All my life, I have rebelled against this old maid’s canon of deportment, and my revolt has grown stronger with advancing years.

In the “Foreword” to “The Man Shakespeare” I tried to show how the Puritanism that had gone out of our morals had gone into the language, enfeebling English thought and impoverishing English speech.

At long last I am going back to the old English tradition. I am determined to tell the truth about my pilgrimage through this world, the whole truth and nothing but the truth, about myself and others, and I shall try to be at least as kindly to others as to myself.

Bernard Shaw assures me that no one is good enough or bad enough to tell the naked truth about himself; but I am beyond good and evil in this respect.

French literature is there to give the cue and inspiration: it is the freest of all in discussing matters of sex and chiefly by reason of its constant preoccupation with all that pertains to passion and desire, it has become the world literature to men of all races.

“Women and Love”, Edmond de Goncourt writes in his journal, “always constitute the subject of conversation wherever there is a meeting of intellectual people socially brought together by eating and drinking. Our talk at dinner was at first smutty (polissonne) and Tourgueneff listened to us with the open-mouthed wonder (l’étonnement un peu medusé) of a barbarian who only makes love (fait l’amour) very naturally (très naturellement).”

Whoever reads this passage carefully will understand the freedom I intend to use. But I shall not be tied down even to French conventions. Just as in painting, our knowledge of what the Chinese and Japanese have done, has altered our whole conception of the art, so the Hindoos and Burmese too have extended our understanding of the art of love. I remember going with Rodin through the British Museum and being surprised at the time he spent over the little idols and figures of the South Sea Islanders: “Some of them are trivial”, he said, “but look at that, and that, and that—sheer masterpieces that anyone might be proud of—lovely things!”

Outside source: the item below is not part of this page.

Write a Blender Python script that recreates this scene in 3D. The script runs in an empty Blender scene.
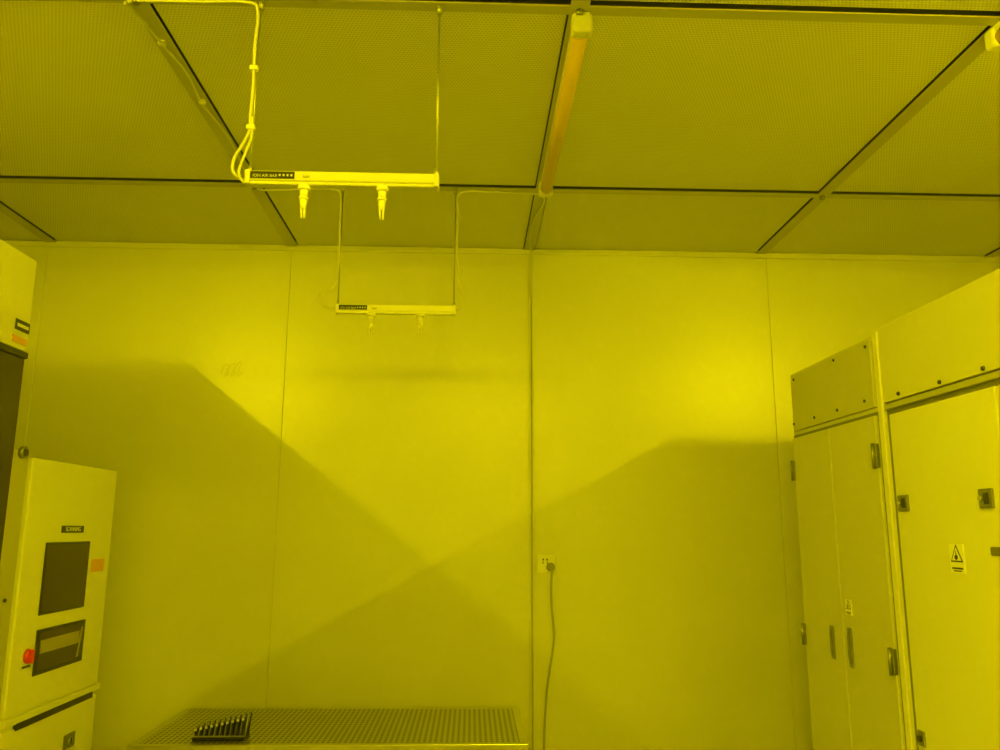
import bpy, bmesh, math
from mathutils import Vector, Matrix
sc = bpy.context.scene

# ------------------------------------------------------------------ helpers
def new_mat(name, col, rough=0.5, metal=0.0, spec=0.5, coat=0.0):
    m = bpy.data.materials.new(name); m.use_nodes = True
    b = m.node_tree.nodes['Principled BSDF']
    b.inputs['Base Color'].default_value = (*col, 1)
    b.inputs['Roughness'].default_value = rough
    b.inputs['Metallic'].default_value = metal
    b.inputs['Specular IOR Level'].default_value = spec
    b.inputs['Coat Weight'].default_value = coat
    # faint procedural tone variation so nothing is a flat fill
    nt = m.node_tree
    tc = nt.nodes.new('ShaderNodeTexCoord'); nz = nt.nodes.new('ShaderNodeTexNoise')
    nz.inputs['Scale'].default_value = 2.3; nz.inputs['Detail'].default_value = 5
    nt.links.new(tc.outputs['Object'], nz.inputs['Vector'])
    mr = nt.nodes.new('ShaderNodeMapRange')
    mr.inputs['To Min'].default_value = 0.94; mr.inputs['To Max'].default_value = 1.06
    nt.links.new(nz.outputs['Fac'], mr.inputs['Value'])
    mx = nt.nodes.new('ShaderNodeVectorMath'); mx.operation = 'SCALE'
    mx.inputs[0].default_value = col
    nt.links.new(mr.outputs[0], mx.inputs['Scale'])
    nt.links.new(mx.outputs[0], b.inputs['Base Color'])
    return m

def holes_mat(name, col, dark, px, py, rx, ry, stagger=True, rough=.5, metal=0., margin=None):
    m = new_mat(name, col, rough, metal)
    nt = m.node_tree; N = nt.nodes; Lk = nt.links
    b = N['Principled BSDF']
    src = b.inputs['Base Color'].links[0].from_socket
    tc = N.new('ShaderNodeTexCoord'); sp = N.new('ShaderNodeSeparateXYZ')
    Lk.new(tc.outputs['Object'], sp.inputs[0])
    def mth(op, a, bb=None):
        n = N.new('ShaderNodeMath'); n.operation = op
        for i, v in enumerate((a, bb)):
            if v is None: continue
            if isinstance(v, (int, float)): n.inputs[i].default_value = v
            else: Lk.new(v, n.inputs[i])
        return n.outputs[0]
    x = mth('DIVIDE', sp.outputs['X'], px); y = mth('DIVIDE', sp.outputs['Y'], py)
    if stagger:
        row = mth('FLOOR', y); odd = mth('MULTIPLY', mth('FLOORED_MODULO', row, 2.0), 0.5)
        x = mth('ADD', x, odd)
    fx = mth('SUBTRACT', mth('FRACT', x), .5); fy = mth('SUBTRACT', mth('FRACT', y), .5)
    fx = mth('DIVIDE', fx, rx); fy = mth('DIVIDE', fy, ry)
    d = mth('ADD', mth('POWER', mth('ABSOLUTE', fx), 2.), mth('POWER', mth('ABSOLUTE', fy), 2.))
    mask = mth('LESS_THAN', d, 1.0)
    mix = N.new('ShaderNodeMix'); mix.data_type = 'RGBA'
    Lk.new(mask, mix.inputs['Factor']); Lk.new(src, mix.inputs['A'])
    mix.inputs['B'].default_value = (*dark, 1)
    Lk.new(mix.outputs['Result'], b.inputs['Base Color'])
    if metal:
        Lk.new(mth('MULTIPLY', mth('SUBTRACT', 1.0, mask), metal), b.inputs['Metallic'])
    return m

class MB:
    def __init__(s, name, origin=(0, 0, 0), fix=None):
        s.name = name; s.bm = bmesh.new(); s.mats = []; s.fix = fix
        s.o = Vector(fix(Vector(origin))) if fix else Vector(origin)
    def mi(s, m):
        if m not in s.mats: s.mats.append(m)
        return s.mats.index(m)
    def box(s, x0, x1, y0, y1, z0, z1, m, bev=0.0, seg=2):
        t = bmesh.new(); bmesh.ops.create_cube(t, size=1)
        for v in t.verts:
            v.co = Vector((x0 if v.co.x < 0 else x1, y0 if v.co.y < 0 else y1, z0 if v.co.z < 0 else z1))
        if bev: bmesh.ops.bevel(t, geom=t.edges[:], offset=bev, segments=seg, affect='EDGES', profile=.5)
        s.merge(t, m)
    def merge(s, t, m, smooth=False):
        i = s.mi(m); mp = {}
        for v in t.verts: mp[v] = s.bm.verts.new((s.fix(v.co) if s.fix else v.co) - s.o)
        for f in t.faces:
            try:
                g = s.bm.faces.new([mp[v] for v in f.verts]); g.material_index = i; g.smooth = smooth or f.smooth
            except ValueError: pass
        t.free()
    def cyl(s, p0, p1, r0, r1, m, n=20):
        t = bmesh.new(); p0 = Vector(p0); p1 = Vector(p1); d = p1 - p0
        bmesh.ops.create_cone(t, cap_ends=True, segments=n, radius1=r0, radius2=r1, depth=d.length)
        q = d.to_track_quat('Z', 'Y').to_matrix().to_4x4()
        bmesh.ops.transform(t, matrix=Matrix.Translation((p0 + p1) / 2) @ q, verts=t.verts)
        for f in t.faces: f.smooth = len(f.verts) == 4
        s.merge(t, m)
    def poly(s, pts, th, m):   # prism from planar polygon + thickness vector
        t = bmesh.new(); th = Vector(th)
        a = [t.verts.new(Vector(p)) for p in pts]; b = [t.verts.new(Vector(p) + th) for p in pts]
        t.faces.new(a); t.faces.new(b[::-1])
        for i in range(len(a)):
            j = (i + 1) % len(a); t.faces.new([a[i], b[i], b[j], a[j]])
        bmesh.ops.recalc_face_normals(t, faces=t.faces)
        s.merge(t, m)
    def tube(s, pts, r, m, n=8, sub=8, tight=False):
        P = [Vector(p) for p in pts]; S = []
        if tight: S = P
        else:
            Q = [P[0]] + P + [P[-1]]
            for i in range(1, len(Q) - 2):
                for k in range(sub):
                    u = k / sub; a, b, c, d = Q[i - 1:i + 3]
                    S.append(.5 * ((2 * b) + (c - a) * u + (2 * a - 5 * b + 4 * c - d) * u * u + (3 * b - a - 3 * c + d) * u ** 3))
            S.append(P[-1])
        i0 = s.mi(m); rings = []; up = None
        for i, p in enumerate(S):
            tg = (S[min(i + 1, len(S) - 1)] - S[max(i - 1, 0)]).normalized()
            if up is None: up = tg.orthogonal().normalized()
            up = (up - tg * up.dot(tg))
            up = up.normalized() if up.length > 1e-6 else tg.orthogonal().normalized()
            sd = tg.cross(up)
            rings.append([s.bm.verts.new(p - s.o + r * (math.cos(2 * math.pi * k / n) * up + math.sin(2 * math.pi * k / n) * sd)) for k in range(n)])
        for a, b in zip(rings, rings[1:]):
            for k in range(n):
                f = s.bm.faces.new([a[k], a[(k + 1) % n], b[(k + 1) % n], b[k]]); f.smooth = True; f.material_index = i0
        for rg in (rings[0][::-1], rings[-1]):
            f = s.bm.faces.new(rg); f.material_index = i0
    def done(s, parent=None):
        me = bpy.data.meshes.new(s.name); s.bm.normal_update(); s.bm.to_mesh(me); s.bm.free()
        for m in s.mats: me.materials.append(m)
        o = bpy.data.objects.new(s.name, me); sc.collection.objects.link(o); o.location = s.o
        if parent:
            o.parent = parent; o.location = s.o - parent.location
        return o

def text(parent, body, loc, rot, size, m, name='label_text'):
    c = bpy.data.curves.new(name, 'FONT'); c.body = body; c.size = size; c.align_x = 'CENTER'; c.align_y = 'CENTER'
    c.extrude = .0003; c.materials.append(m)
    o = bpy.data.objects.new(name, c); sc.collection.objects.link(o)
    o.parent = parent; o.location = Vector(loc) - parent.location; o.rotation_euler = rot
    return o
LEFT_FACE = (math.pi/2, 0, math.pi/2)     # text on a plane facing +X
FRONT = (math.pi/2, 0, 0)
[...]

Art has become coextensive with humanity, and some of my experiences with so-called savages may be of interest even to the most cultured Europeans.

I intend to tell what life has taught me, and if I begin at the A. B. C. of love, it is because I was brought up in Britain and the United States; I shall not stop there.

Of course I know the publication of such a book will at once justify the worst that my enemies have said about me. For forty years now I have championed nearly all the unpopular causes, and have thus made many enemies; now they will all be able to gratify their malice while taking credit for prevision. In itself the book is sure to disgust the “unco guid” and the mediocrities of every kind who have always been unfriendly to me. I have no doubt too, that many sincere lovers of literature who would be willing to accept such license as ordinary French writers use, will condemn me for going beyond this limit. Yet there are many reasons why I should use perfect freedom in this last book.